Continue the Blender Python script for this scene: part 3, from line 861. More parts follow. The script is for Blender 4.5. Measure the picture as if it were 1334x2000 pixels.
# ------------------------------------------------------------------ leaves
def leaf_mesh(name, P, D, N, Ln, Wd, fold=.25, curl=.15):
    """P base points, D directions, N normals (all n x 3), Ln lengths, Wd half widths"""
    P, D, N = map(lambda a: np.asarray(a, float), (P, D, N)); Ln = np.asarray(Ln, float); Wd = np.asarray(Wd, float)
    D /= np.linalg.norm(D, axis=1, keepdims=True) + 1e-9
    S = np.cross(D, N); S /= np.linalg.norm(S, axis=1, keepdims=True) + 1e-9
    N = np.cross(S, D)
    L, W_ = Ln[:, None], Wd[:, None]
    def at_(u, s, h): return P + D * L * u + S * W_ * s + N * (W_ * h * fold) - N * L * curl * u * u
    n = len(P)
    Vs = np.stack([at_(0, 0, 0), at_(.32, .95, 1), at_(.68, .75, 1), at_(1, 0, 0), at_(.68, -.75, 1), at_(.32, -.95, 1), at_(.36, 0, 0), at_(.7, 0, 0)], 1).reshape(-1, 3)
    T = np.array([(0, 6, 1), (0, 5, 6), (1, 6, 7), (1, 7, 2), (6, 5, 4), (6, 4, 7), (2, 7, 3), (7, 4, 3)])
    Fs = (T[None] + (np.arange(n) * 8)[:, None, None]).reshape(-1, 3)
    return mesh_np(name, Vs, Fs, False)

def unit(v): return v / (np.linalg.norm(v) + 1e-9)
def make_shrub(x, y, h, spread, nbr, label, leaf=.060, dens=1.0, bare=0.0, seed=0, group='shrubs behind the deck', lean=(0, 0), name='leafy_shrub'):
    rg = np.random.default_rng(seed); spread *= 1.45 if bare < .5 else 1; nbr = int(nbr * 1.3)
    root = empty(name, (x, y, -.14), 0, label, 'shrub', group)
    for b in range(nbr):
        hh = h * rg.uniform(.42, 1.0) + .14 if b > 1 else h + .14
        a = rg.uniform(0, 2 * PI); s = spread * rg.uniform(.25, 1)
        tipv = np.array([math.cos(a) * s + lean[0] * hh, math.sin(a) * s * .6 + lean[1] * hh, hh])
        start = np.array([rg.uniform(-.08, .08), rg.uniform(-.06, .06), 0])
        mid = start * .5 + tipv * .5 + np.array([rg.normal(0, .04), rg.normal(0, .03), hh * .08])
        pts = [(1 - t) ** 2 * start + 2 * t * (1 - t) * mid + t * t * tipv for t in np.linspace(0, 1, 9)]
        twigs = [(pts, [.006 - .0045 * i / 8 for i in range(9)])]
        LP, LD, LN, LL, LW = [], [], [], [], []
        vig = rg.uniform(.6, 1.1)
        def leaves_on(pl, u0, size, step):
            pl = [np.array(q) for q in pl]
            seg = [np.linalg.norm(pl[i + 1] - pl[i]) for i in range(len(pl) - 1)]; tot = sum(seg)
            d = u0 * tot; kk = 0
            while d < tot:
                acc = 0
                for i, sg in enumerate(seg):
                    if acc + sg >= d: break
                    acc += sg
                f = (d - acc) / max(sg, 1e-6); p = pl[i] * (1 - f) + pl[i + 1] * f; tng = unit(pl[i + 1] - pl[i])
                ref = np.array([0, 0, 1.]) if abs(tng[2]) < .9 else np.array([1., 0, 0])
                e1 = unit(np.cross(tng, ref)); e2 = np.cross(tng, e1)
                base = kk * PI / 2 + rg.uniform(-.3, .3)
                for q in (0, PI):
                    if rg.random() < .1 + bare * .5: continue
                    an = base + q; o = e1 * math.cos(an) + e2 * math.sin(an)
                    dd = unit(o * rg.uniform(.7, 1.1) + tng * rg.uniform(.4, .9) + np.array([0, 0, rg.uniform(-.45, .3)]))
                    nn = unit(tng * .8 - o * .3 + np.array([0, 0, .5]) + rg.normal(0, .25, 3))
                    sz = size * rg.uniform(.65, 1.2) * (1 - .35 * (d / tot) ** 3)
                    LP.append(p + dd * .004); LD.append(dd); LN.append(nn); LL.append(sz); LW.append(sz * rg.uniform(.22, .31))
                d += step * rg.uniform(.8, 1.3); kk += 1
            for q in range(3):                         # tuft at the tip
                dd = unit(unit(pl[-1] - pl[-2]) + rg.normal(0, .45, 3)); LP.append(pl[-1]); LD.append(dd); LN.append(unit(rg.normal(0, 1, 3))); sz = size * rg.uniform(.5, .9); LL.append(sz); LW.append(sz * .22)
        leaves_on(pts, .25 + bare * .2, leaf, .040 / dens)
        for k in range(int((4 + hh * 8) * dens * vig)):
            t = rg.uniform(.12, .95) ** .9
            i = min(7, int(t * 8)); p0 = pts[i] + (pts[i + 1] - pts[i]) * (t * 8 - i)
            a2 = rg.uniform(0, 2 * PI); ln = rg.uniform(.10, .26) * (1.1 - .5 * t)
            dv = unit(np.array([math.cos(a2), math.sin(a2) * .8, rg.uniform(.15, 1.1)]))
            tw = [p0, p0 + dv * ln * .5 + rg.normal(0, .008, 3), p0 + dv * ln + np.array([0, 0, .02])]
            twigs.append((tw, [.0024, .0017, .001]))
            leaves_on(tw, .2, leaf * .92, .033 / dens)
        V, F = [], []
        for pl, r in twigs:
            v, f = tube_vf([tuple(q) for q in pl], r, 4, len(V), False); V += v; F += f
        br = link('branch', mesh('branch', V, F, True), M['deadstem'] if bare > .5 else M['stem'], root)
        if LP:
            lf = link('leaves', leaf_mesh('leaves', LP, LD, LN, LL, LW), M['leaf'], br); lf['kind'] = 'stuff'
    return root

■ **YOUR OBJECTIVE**
Extract all of the data shown above without alteration.

■ **WORKED SOLUTION**
Continue the Blender Python script for this scene: part 3, from line 861. More parts follow. The script is for Blender 4.5. Measure the picture as if it were 1334x2000 pixels.
# ------------------------------------------------------------------ leaves
def leaf_mesh(name, P, D, N, Ln, Wd, fold=.25, curl=.15):
    """P base points, D directions, N normals (all n x 3), Ln lengths, Wd half widths"""
    P, D, N = map(lambda a: np.asarray(a, float), (P, D, N)); Ln = np.asarray(Ln, float); Wd = np.asarray(Wd, float)
    D /= np.linalg.norm(D, axis=1, keepdims=True) + 1e-9
    S = np.cross(D, N); S /= np.linalg.norm(S, axis=1, keepdims=True) + 1e-9
    N = np.cross(S, D)
    L, W_ = Ln[:, None], Wd[:, None]
    def at_(u, s, h): return P + D * L * u + S * W_ * s + N * (W_ * h * fold) - N * L * curl * u * u
    n = len(P)
    Vs = np.stack([at_(0, 0, 0), at_(.32, .95, 1), at_(.68, .75, 1), at_(1, 0, 0), at_(.68, -.75, 1), at_(.32, -.95, 1), at_(.36, 0, 0), at_(.7, 0, 0)], 1).reshape(-1, 3)
    T = np.array([(0, 6, 1), (0, 5, 6), (1, 6, 7), (1, 7, 2), (6, 5, 4), (6, 4, 7), (2, 7, 3), (7, 4, 3)])
    Fs = (T[None] + (np.arange(n) * 8)[:, None, None]).reshape(-1, 3)
    return mesh_np(name, Vs, Fs, False)

def unit(v): return v / (np.linalg.norm(v) + 1e-9)
def make_shrub(x, y, h, spread, nbr, label, leaf=.060, dens=1.0, bare=0.0, seed=0, group='shrubs behind the deck', lean=(0, 0), name='leafy_shrub'):
    rg = np.random.default_rng(seed); spread *= 1.45 if bare < .5 else 1; nbr = int(nbr * 1.3)
    root = empty(name, (x, y, -.14), 0, label, 'shrub', group)
    for b in range(nbr):
        hh = h * rg.uniform(.42, 1.0) + .14 if b > 1 else h + .14
        a = rg.uniform(0, 2 * PI); s = spread * rg.uniform(.25, 1)
        tipv = np.array([math.cos(a) * s + lean[0] * hh, math.sin(a) * s * .6 + lean[1] * hh, hh])
        start = np.array([rg.uniform(-.08, .08), rg.uniform(-.06, .06), 0])
        mid = start * .5 + tipv * .5 + np.array([rg.normal(0, .04), rg.normal(0, .03), hh * .08])
        pts = [(1 - t) ** 2 * start + 2 * t * (1 - t) * mid + t * t * tipv for t in np.linspace(0, 1, 9)]
        twigs = [(pts, [.006 - .0045 * i / 8 for i in range(9)])]
        LP, LD, LN, LL, LW = [], [], [], [], []
        vig = rg.uniform(.6, 1.1)
        def leaves_on(pl, u0, size, step):
            pl = [np.array(q) for q in pl]
            seg = [np.linalg.norm(pl[i + 1] - pl[i]) for i in range(len(pl) - 1)]; tot = sum(seg)
            d = u0 * tot; kk = 0
            while d < tot:
                acc = 0
                for i, sg in enumerate(seg):
                    if acc + sg >= d: break
                    acc += sg
                f = (d - acc) / max(sg, 1e-6); p = pl[i] * (1 - f) + pl[i + 1] * f; tng = unit(pl[i + 1] - pl[i])
                ref = np.array([0, 0, 1.]) if abs(tng[2]) < .9 else np.array([1., 0, 0])
                e1 = unit(np.cross(tng, ref)); e2 = np.cross(tng, e1)
                base = kk * PI / 2 + rg.uniform(-.3, .3)
                for q in (0, PI):
                    if rg.random() < .1 + bare * .5: continue
                    an = base + q; o = e1 * math.cos(an) + e2 * math.sin(an)
                    dd = unit(o * rg.uniform(.7, 1.1) + tng * rg.uniform(.4, .9) + np.array([0, 0, rg.uniform(-.45, .3)]))
                    nn = unit(tng * .8 - o * .3 + np.array([0, 0, .5]) + rg.normal(0, .25, 3))
                    sz = size * rg.uniform(.65, 1.2) * (1 - .35 * (d / tot) ** 3)
                    LP.append(p + dd * .004); LD.append(dd); LN.append(nn); LL.append(sz); LW.append(sz * rg.uniform(.22, .31))
                d += step * rg.uniform(.8, 1.3); kk += 1
            for q in range(3):                         # tuft at the tip
                dd = unit(unit(pl[-1] - pl[-2]) + rg.normal(0, .45, 3)); LP.append(pl[-1]); LD.append(dd); LN.append(unit(rg.normal(0, 1, 3))); sz = size * rg.uniform(.5, .9); LL.append(sz); LW.append(sz * .22)
        leaves_on(pts, .25 + bare * .2, leaf, .040 / dens)
        for k in range(int((4 + hh * 8) * dens * vig)):
            t = rg.uniform(.12, .95) ** .9
            i = min(7, int(t * 8)); p0 = pts[i] + (pts[i + 1] - pts[i]) * (t * 8 - i)
            a2 = rg.uniform(0, 2 * PI); ln = rg.uniform(.10, .26) * (1.1 - .5 * t)
            dv = unit(np.array([math.cos(a2), math.sin(a2) * .8, rg.uniform(.15, 1.1)]))
            tw = [p0, p0 + dv * ln * .5 + rg.normal(0, .008, 3), p0 + dv * ln + np.array([0, 0, .02])]
            twigs.append((tw, [.0024, .0017, .001]))
            leaves_on(tw, .2, leaf * .92, .033 / dens)
        V, F = [], []
        for pl, r in twigs:
            v, f = tube_vf([tuple(q) for q in pl], r, 4, len(V), False); V += v; F += f
        br = link('branch', mesh('branch', V, F, True), M['deadstem'] if bare > .5 else M['stem'], root)
        if LP:
            lf = link('leaves', leaf_mesh('leaves', LP, LD, LN, LL, LW), M['leaf'], br); lf['kind'] = 'stuff'
    return root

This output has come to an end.